Но главная привлекательность Меклера состояла в том, что он открыл дверь в культурный мир, сосредоточенный в его поколении, которое искало удовлетворения своих амбиций за пределами Витебска. «Мы знакомимся с русскими людьми через их культуру, – замечал сионист Владимир Жаботинский в 1903 году. – Многие, слишком многие из нас, детей еврейской интеллигенции, безумно, бесстыдно влюблены в русскую культуру и, благодаря этому, в весь русский мир». Отец Меклера Шмерка, бумажный фабрикант и владелец писчебумажного магазина, был купцом первой гильдии, и, следовательно, ему было дозволено беспрепятственно ездить с сыном в Санкт-Петербург и обратно, где Виктор наблюдал за новыми тенденциями задолго до того, как они достигали Витебска. Хотя Шмерка был еврейским общественным деятелем, семья Меклеров была прогрессивной, у них в доме на «большой стороне» города, по соседству с Розенфельдами, говорили по-русски. Меклеры принимали Шагала и ввели его в мир богатых еврейско-русских интеллигентов, их общество стало его кругом на следующие пять лет. Так случилось, что он все больше и больше времени проводил вне дома на даче Авигдора, «где мы бродили по полям и теряли друг друга. Почему я об этом пишу? Потому что только отношение моих друзей, принадлежащих большому городу, давало им храбрость думать, что я заслуживал больше уважения, чем просто Мошка с Покровской улицы». Ощущение своего более низкого социального происхождения соединялось в Шагале с убеждением в том, что он более серьезный художник, и это усложняло его дружбу с Меклером. В то время как Меклер мог материально многое себе позволить, Шагал все еще сражался за то, чтобы купить тюбик краски. Он огорчался, что сестры сорвали со стен его работы, поскольку их плотный холст годился на то, чтобы использовать картины вместо половых ковриков. Все возрастающее в его семье безразличие к культуре и отсутствие у родственников каких-либо стремлений заставили Шагала стремиться в мир, лежащий за пределами Витебска. В этом его поддерживали два главных для него в то время человека – Пэн и Меклер, они были в его жизни первыми в череде людей, более приверженных светским ценностям. И с помощью Виктора юный, взволнованный Шагал двинулся в широкий мир.

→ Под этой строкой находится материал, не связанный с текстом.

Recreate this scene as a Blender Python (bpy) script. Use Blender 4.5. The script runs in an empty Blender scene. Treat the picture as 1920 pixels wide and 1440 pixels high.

Пэн, выступавший в роли отца, возбудил в Шагале его яркую двойственность: Шагал был одновременно и мятежником, и юношей, сентиментально привязанным к важному свидетелю своей молодости. В 1912 году в письме из Парижа Шагал раздраженно пишет, что его старый учитель оказывал плохое влияние на невинные умы: «А он, жалкий, в провинции засел клопов ловить и учиться не хочет как великие художники… Несчастный учитель, от Бога обделенный… Я сам несчастен настолько, насколько я получил нехорошего в школе Пэна. Именно это полученное мне приходилось с трудом вытравливать». Но к 1921 году, когда Шагал стал более уверен в себе, он пишет Пэну: «Какая бы крайность ни кинула бы нас в области искусства далеко от Вас по направлению, – Ваш образ честного труженика-художника и первого учителя все-таки велик. Я люблю Вас за это». В 1927 году, при окончательном отъезде в Париж, он пишет ностальгически: «Если я чему-либо завидую, если я грущу о чем-либо, – так это о том, что Пэн всегда живет в Витебске… Но всю свою жизнь, как бы ни было разно наше искусство, я помню его дрожащую фигуру. Он живет в моей памяти, как отец. И часто, когда я думаю о пустынных улицах города, он то тут, то там… И я не могу не просить вас: запомните его имя». Искусство Шагала возбуждалось двойственным стимулом: убежать, но помнить…
Пэн был для Шагала альтернативой отцу, Виктору же досталась роль единомышленника в борьбе за свои взгляды на искусство. До женитьбы эти отношения были такими горячими, запутанными, зависимыми, что в конечном счете они стали невыносимы. Шагал прекратил их, как только несколько упрочил свое положение в обществе, и затем гордо ушел прочь. Но в 1906 году Виктор и эмоционально, и практически был очень важен для него. К началу зимы этого года школа Пэна стала для них обоих «ничем особенным», Витебск подавлял, и Виктор побуждал своего друга предпринять радикальную авантюру – изучать вместе искусство в Санкт-Петербурге. Шагал был робким и боялся поездки, только в присутствии умелого путешественника, практичного Меклера, он смог начать медленно преодолевать свои страхи.